Prendono il volo i corvi neri del "Campo di grano", dell’ultimo dipinto che ha realizzato. Si accendono le luci nella "Notte stellata", ad illuminare il manicomio di Saint Remy, che ben conosceva. Vivono di Van Gogh le pareti della Frabbrica del Vapore di Milano che fino al prossimo marzo ospita quella che è stata chiamata "un'esperienza visiva". “Van Gogh Alive”, questo è il nome del progetto australiano che arriva ora in Italia dopo aver circuitato in altre capitali. Proiezioni gigantesche mostrano i dipinti del grande maestro olandese, divisi per tematiche, con rare animazioni e colonna sonora. Non ci sono opere in mostra. Nessun disegno, nessun dipinto, solo riproduzioni in dimensioni alterate.
La cultura pop si è impossessata delle forme, dei colori delle composizioni di Van Gogh e inebria la vista, creando una scenografia molto suggestiva e godibile perché in continuo movimento. Spettacolo, intrattenimento o cultura? L’abbiamo chiesto al curatore Fabio Di Gioia.
“Qualcuno ha scritto che è un Van Gogh senza Van Gogh, è come se si guardasse un catalogo della mostra dopo averla vista e si dicesse che l’autore non c’è, ci sono solo le foto. Questa è un’esperienza viva.
Si è cercato di restituire la potenza di Van Gogh in grandi dimensioni, cercando di esplorare quella che è poi la dimensione nostra, del nostro animo umano, che si emoziona vedendo certe cose. Questo valeva la pena di farlo partendo da opere straordinarie, suggestive, create da un artista molto amato e tormentato, morto poverissimo suicida, e che vende ancora nel mondo, ad aste, raggiungendo cifre record”.

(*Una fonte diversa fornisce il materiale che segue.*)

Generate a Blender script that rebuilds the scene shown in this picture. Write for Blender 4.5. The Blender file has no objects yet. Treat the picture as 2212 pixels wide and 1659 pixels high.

Senza dubbio l’operazione permette di entrare nel mondo di Van Gogh attraverso una dimensione multimediale sostenuta da una sofisticatissima tecnologia, che solo qualche anno fa non sarebbe stato possibile concepire. Riletture simili sono state già fatte, anche da grandi artisti, come la scomposizione visiva realizzata da Peter Greenaway de "L’ultima cena" di Leonardo, o "Le nozze di Cana" di Paolo Veronese scomposta e ridipinta, in una mostra itinerante di qualche anno fa.
“L’uomo va avanti progredisce e cerca di fare cose nuove" – continua a spiegare Fabio Di Gioia – "Quindi, quando la tecnologia ci aiuta perché non andare a riscoprire certi capolavori, in questo caso ovviamente Van Gogh, ma può essere l’arte antica, possono essere la vita a Pompei, possono essere quelle cose in cui vale la pena ricalarsi per capire di più.
Questa mostra visitata dai ragazzi crea interesse e quindi poi quando si va a visitare il museo di Van Gogh a Amsterdam, o si vede un’opera originale, la si affronta con più consapevolezza, perché qui il visitatore passa in quelle atmosfere”.
Rimane però il dubbio che nel nome degli effetti speciali, della percezione suggestiva, della grande abbuffata di immagini e colori, qualcosa vada perso. Ad esempio, è difficile avvertire l’anima tanto tormentata e cupa dell’artista, travolto da una follia che lo distrusse.
“La positività che queste luci calde trasmettono provengono da un personaggio che aveva dentro di se una vicenda instabile"– conclude il curatore - "Si è discusso sulla sua follia per capire che cosa fosse, probabilmente una somma di lati caratteriali assolutamente imprevedibili, schizofrenici. Quindi, il contrasto è tra quello che si vive come bellezza, sintesi delle atmosfere, e questo tormento interiore penso che nell’esposizione si avverta, noi lo abbiamo avvertito”.
Sicuramente l'essere avvolti da immagini virtuali di grandi dimensioni in alta definizione, provoca un notevole piacere astrattivo, ma bisogna ricordare che l’autentica forza, quella reale, risiede solo nell’originale.